14. The opinion of the Doctor is that injuries Nos. 3 and 4 on the deceased are necessarily fatal as they have pierced into the lung and heart. There could, therefore, be no doubt that, whoever caused these two injuries, would be guilty of murder. The evidence of the eye witnesses. P. Ws. 1 and 2 is uniform that it was the first accused that caused these two injuries. We have been taken through the evidence of P. Ws. 1 and 2 and we see no grounds for rejecting their testimony so far as the part played by A-1 is concerned.

15. P.W. 2 is a Teacher and is an independent witness. He has claimed that he is related to both the accused as well as the prosecution party and that has not been challenged. We find that his evidence is unbiased, for P.W. 1's statement that the third accused threatened the deceased with murder on his arrival at the village and the subsequent testimony of P.W. 1 that the accused were lying in wait, are not supported by P.W. 2, According to P.W. 2, there was a wordy quarrel between the deceased and the third accused. He does not say that the three accused were lying in wait. We find the evidence of P.W. 2 thoroughly disinterested and quite acceptable. He had no axe to grind. We see no reason for rejecting his testimony. It may also be noted that the first information report, which is a detailed document, does not mention about A-3 threatening the deceased with murder on the deceased arriving at the village or the three accused lying in wait at the place of the incident. We are, therefore, satisfied that P.W. 2's evidence is convincing and has to be accepted. Regarding the part attributed to A-1, we accept the testimony of P.W. 1 and P.W. 2 two witnesses.

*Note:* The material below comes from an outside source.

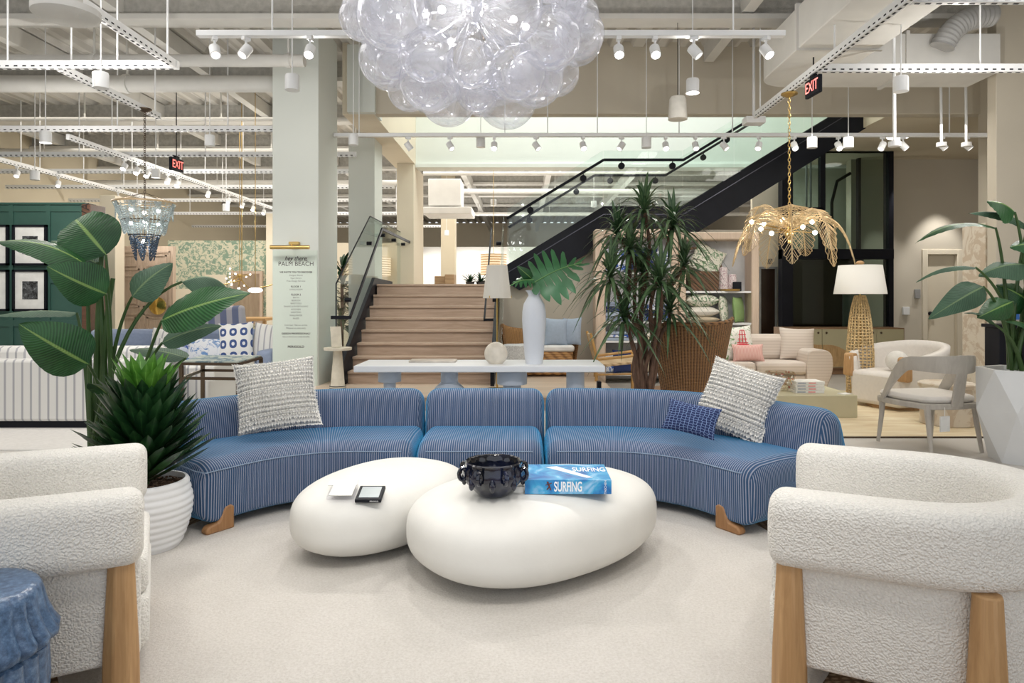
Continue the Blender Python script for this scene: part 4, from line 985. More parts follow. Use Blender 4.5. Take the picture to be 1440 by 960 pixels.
forks = [[(905, 545), (898, 480), (908, 400), (915, 345), (906, 300)], [(898, 545), (905, 500), (890, 430), (895, 370), (868, 330)], [(912, 545), (920, 500), (912, 430), (935, 360), (946, 318)], [(900, 548), (896, 505), (886, 470), (872, 420), (858, 392)],
         [(915, 548), (905, 520), (925, 470), (930, 430), (928, 398)], [(903, 548), (900, 460), (878, 440), (886, 400), (886, 352)], [(895, 548), (890, 510), (905, 480), (890, 465), (878, 448)], [(918, 548), (925, 500), (928, 470), (938, 455), (942, 440)],
         [(903, 548), (910, 500), (898, 440), (903, 385)], [(913, 548), (917, 500), (925, 430), (950, 395), (962, 375)]]
for i, fk in enumerate(forks):
    a0 = i*.628; r = .06
    pts = [dc+Vector((r*cos(a0), r*sin(a0), .24))]+[DP(x, y, heads[i][2]*k/len(fk)) + Vector((0, .03*sin(i*2+k), 0)) for k, (x, y) in enumerate(fk)]
    sm = []
    for k in range(len(pts)-1):
        for u in range(4): sm.append(pts[k].lerp(pts[k+1], u/4))
    sm.append(pts[-1]); n = len(sm)
    for _ in range(2): sm = [sm[0]]+[(sm[j-1]+sm[j]*2+sm[j+1])/4 for j in range(1, n-1)]+[sm[-1]]
    m = MB(); m.tube(sm, [(.024-.010*j/n)*(1+.18*sin(j*2.3+i)) for j in range(n)], 9); part('trunk', m, W['bark'], t)
for i, (px, py, d, s_) in enumerate(heads):
    rnd = random.Random(50+i); m = MB(); c = DP(px, py, d)
    for k in range(56):
        a = k*2.399; el = 1.40-1.35*(k/56)+rnd.uniform(-.15, .15); L = rnd.uniform(.36, .58)*s_
        dd = Vector((cos(a)*cos(el), sin(a)*cos(el), sin(el))); sd = dd.cross(Vector((0, 0, 1))).normalized() if abs(dd.z) < .98 else Vector((1, 0, 0))
        st = len(m.v); n = 8; b = c+Vector((0, 0, .06-.10*k/52)); wd = .038
        for j in range(n+1):
            u = j/n; q = b+dd*L*u-Vector((0, 0, 1))*(L*.95*u**1.8)*cos(el)**.5 if cos(el) > 0 else b+dd*L*u
            w_ = wd*(1-u**2.5)*(.6+.4*min(1, u*4)); m.v += [q-sd*w_/2, q+Vector((0, 0, -.003)), q+sd*w_/2]
        for j in range(n):
            q = st+j*3; m.face((q, q+1, q+4, q+3), [(0, -1), (0, 0), (.1, 0), (.1, -1)]); m.face((q+1, q+2, q+5, q+4), [(0, 0), (0, 1), (.1, 1), (.1, 0)])
    part('leaf_head', m, W['strap'], t, smooth=180, recalc=False)

# ================================================================ CONSOLE TABLE AND WHAT STANDS ON IT
W['chalk'] = plain('pale_blue_white_lacquer', (.60, .66, .74), .5, 0, .05, 3)
W['chalktop'] = plain('white_plaster_top', (.80, .82, .84), .45, 0, .02, 3)
CF = 5.42; cx0, cx1 = X(497, CF), X(851, CF); CT = .785
t = thing('console_table', 'long white console table on sculptural pedestal legs behind the sofa', 'console table', ((cx0+cx1)/2, 5.68, 0))
m = MB(); m.bb(cx0, cx1, CF, 5.95, CT-.052, CT); part('table_top', m, W['chalktop'], t, bevel=.006)
for px, pr in [(548, [(.06, 0), (.10, .10), (.05, .3), (.05, .62), (.095, .63), (.095, CT-.052)]), (632, [(.19, 0), (.19, .2), (.17, .45), (.12, .58), (.072, .625), (.072, CT-.052)]),
               (720, [(.15, 0), (.15, .25), (.075, .3), (.075, .60), (.125, .61), (.125, CT-.052)]), (809, [(.075, 0), (.075, CT-.052)])]:
    m = MB(); m.lathe(pr, (X(px, 5.68), 5.68, 0), 40, closed_top=True); part('pedestal_leg', m, W['chalk'], t)
c = Vector((X(609, 5.75), 5.77, CT)); m = MB(); m.box(c+Vector((0, 0, .008)), (.39, .17, .016)); solo('marble_tray', m, plain('grey_beige_marble', (.58, .53, .47), .3, 0, .3, 8), 'flat beige marble tray on the console table', 'tray', bevel=.003)
W['marble'] = plain('cream_marble', (.72, .66, .56), .3, 0, .18, 9)
c = P(697.5, 512, 5.6); c.z = CT; m = MB(); m.lathe([(0, 0), (.055, 0)]+[(.096*cos(a), .082+.096*sin(a)) for a in [radians(-56+146*i/20) for i in range(21)]], c, 40); solo('marble_ball', m, W['marble'], 'cream marble ball with a flat base on the console table', 'decoration', smooth=60)
c = Vector((X(751, 5.6), 5.6, CT)); VH = Z(408, 5.6)-CT
t = thing('tall_vase', 'tall matt pale vase with a pinched mouth on the console table', 'vase', c)
W['vase'] = plain('matt_pale_ceramic', (.68, .71, .76), .5, 0, .02)
def vf(a, u, z): return 1+(.55*max(0, u-.86)/.14*cos(2*a) if u > .86 else 0)
m = MB(); prf = [(0, .0), (.068, 0), (.078, .06), (.085, .16), (.094, .28), (.098, .36), (.096, .43), (.085, .49), (.06, .535), (.045, .56), (.048, .585), (.046, VH)]
m.lathe(prf, c, 40, vf, closed_top=False); part('vase_body', m, W['vase'], t, smooth=80)
t = thing('monstera_leaves', 'two cut green monstera leaves standing in the tall pale vase', 'leaves', c+Vector((0, 0, VH-.10)))
def monstera(base, ax, up, L, Wd, nf=8, seed=0):
    # split leaf: a solid heart round the midrib and separate fingers out to the rim
    ax = Vector(ax).normalized(); up = Vector(up); up = (up-ax*up.dot(ax)).normalized(); sd = ax.cross(up); m = MB(); base = Vector(base)
    rnd = random.Random(seed)
    def W3(x, y): # x along, y across
        r = abs(y)/(Wd/2); return base+ax*(x*L)+sd*y+up*(.10*L*sin(pi*max(0, min(1, x)))-.10*Wd*r*r)
    def half(x): # half width of outline
        return Wd/2*max(0, sin(pi*min(1, max(0, (x+.14)/1.14))**.8))**.7
    for s in (-1, 1):
        for k in range(nf):
            x0, x1 = -.10+1.06*k/nf, -.10+1.06*(k+1)/nf; g = .11/nf
            N = 8; st = len(m.v)
            xc = (x0+x1)/2
            tipx = xc+.30*(xc-.25)+.04; hw = half(min(.97, max(-.08, tipx-.02)))*rnd.uniform(.94, 1.05)
            for j in range(N+1):
                u = j/N; r0 = max(0, x0)+(0)*(1-u); r1 = max(0, x1)
                wv = ((1-(max(0, u-.55)/.45)**4)) if u > .55 else 1
                cxx = (max(0, x0)+max(0, x1))/2*(1-u)+tipx*u if True else 0
                hh = ((x1-x0)/2-(g if u > .38 else 0)-(.10/nf*sin(pi*max(0, (u-.38))/.62) if u > .38 else 0))
                hh = hh*(1+1.15*sin(pi*u)*(.6+.4*s)*(1 if u > .38 else .0)) ; hh *= wv if u < 1 else 0
                if u <= .38: a0, a1 = cxx-(x1-x0)/2*(1.0), cxx+(x1-x0)/2
                else: a0, a1 = cxx-hh*.98, cxx+hh*.98
                y = s*hw*(u**.95)
                m.v += [W3(a0, y), W3((a0+a1)/2, y)+up*.004*L, W3(a1, y)]
            for j in range(N):
                q = st+j*3; v0, v1 = j/N, (j+1)/N
                m.face((q, q+1, q+4, q+3), [(.3, .2+v0*.3), (0, .1+v0), (0, .1+v1), (.3, .2+v1*.3)]); m.face((q+1, q+2, q+5, q+4), [(0, .1+v0), (.3, .3), (.3, .3), (0, .1+v1)])
    m2 = MB(); m2.tube([W3(x/10, 0)+up*.004 for x in range(-1, 11)], .004, 6); return m, m2
vb = c+Vector((.0, 0, VH))
W['monstera'] = leafmat('monstera_leaf', (.02, .10, .03), (.06, .21, .085), (.2, .38, .15), veins=0, rough=.28)
for (px, py), ax, up, L, Wd, sd_ in [((752, 397), (.86, .12, .36), (-.30, -.90, .36), .42, .54, 1), ((748, 394), (-.90, -.1, -.22), (-.2, -.55, .85), .17, .20, 2)]:
    b = P(px, py, 5.56); m1, m2 = monstera(b, ax, up, L, Wd, 8 if L > .3 else 6, sd_)
    o = part('monstera_leaf', m1, W['monstera'], t, smooth=180, recalc=False); part('midrib', m2, plain('pale_midrib', (.16, .32, .10), .4), o)
    m = MB(); m.tube(bez(c+Vector((0, 0, VH-.12)), c+Vector((0, 0, VH+.02)), b, 8), .005, 6); part('stalk', m, W['stem'], t)
m = MB(); b = P(748, 392, 5.58); 
o = part('young_leaf', leaf_mb(b, P(727, 374, 5.5), .09, (-.3, -.9, .3), arch=.1, cup=.1), W['leaf'], t, smooth=180, recalc=False)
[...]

16. The question arises as to whether A-2 and A-3 took part in the incident and if so, whether they shared the common intention along with the first accused to cause the death of the deceased. As already pointed out, the attempt of the prosecution to show that there was a pre-conceived plan to cause the death of the deceased, cannot be accepted, for A-3's alleged threat to kill the deceased and that three accused lying in wait is not substantiated either by P.W. 2, or by the earlier statement in Ex. P-1. According to the sequence given in the prosecution, the attack was started by A-1 with the lathi stick and then the deceased snatched the stick and started retaliating. The stick broke and thereafter A-2 cut the deceased with an aruval and when P.W. 1 prevented it, A-2 cut P.W. 1 on his head and on the right palm. It is stated that after A-1 inflicted two stab injuries on the left and right chest of the deceased and after the deceased fell down. A-3 went and stabbed the deceased with a pen knife. Apart from the two fatal injuries found on the deceased which we have referred to already, the two other injuries found on the deceased are an incised wound 2 1/2' X 3/4' of the left parietal region of scalp close to middle, bone deep. On dissection there was no fracture to the skull. This injury is attributed to A-2 by the use of an aruval. The other injury is injury No. 2, which is attributed to A-3, which is a punctured' wound 1' X 1/2' on the right side of back along medial margin of right scapula. These two injuries are simple and could have been caused by a stick. The prosecution witnesses 1 and 2 state that a knife injury was caused by A-3, which may correspond to Injury No. 2.

17. On a careful consideration of the entire evidence, we are not satisfied that A-2 and A-3 shared a common intention to cause the death of the deceased. On the other hand, we agree that they took part in the attack and caused simple injuries with dangerous weapons to the deceased as well as P.W. 1 and they would be guilty of an offence under Section 324, Indian Penal Code, for the injuries they caused to the deceased, A-1 will be guilty of an offence under Section 324, Indian Penal Code for causing hurt to P.W. 1 and the sentence of 2 years rigorous imprisonment confirmed. Regarding the injuries caused to the deceased, A-2 and A-3 will be sentenced under Section 324, Indian Penal Code to rigorous imprisonment for three years. So far as injury to P.W. 1 is concerned the conviction of A-1 and A-2 under Section 323 and Section 324, Indian Penal Code is confirmed.

18. In the result, we confirm the conviction under Section 302, Indian Penal Code, and the sentence of imprisonment for life imposed on A-1. A-1's conviction under Section 323, Indian Penal Code and the sentence of rigorous imprisonment for one year is also confirmed, but the sentences to run concurrently. Regarding A-2 and A-3, they are acquitted of the offence under Section 302, Indian Penal Code, read with Section 34, Indian Penal Code, but instead found guilty under Section 324, Indian Penal Code, and they are sentenced to rigorous imprisonment for a period of three years. The sentences imposed on A-2 will run concurrently.

19. With these modifications, the Criminal Appeal is dismissed.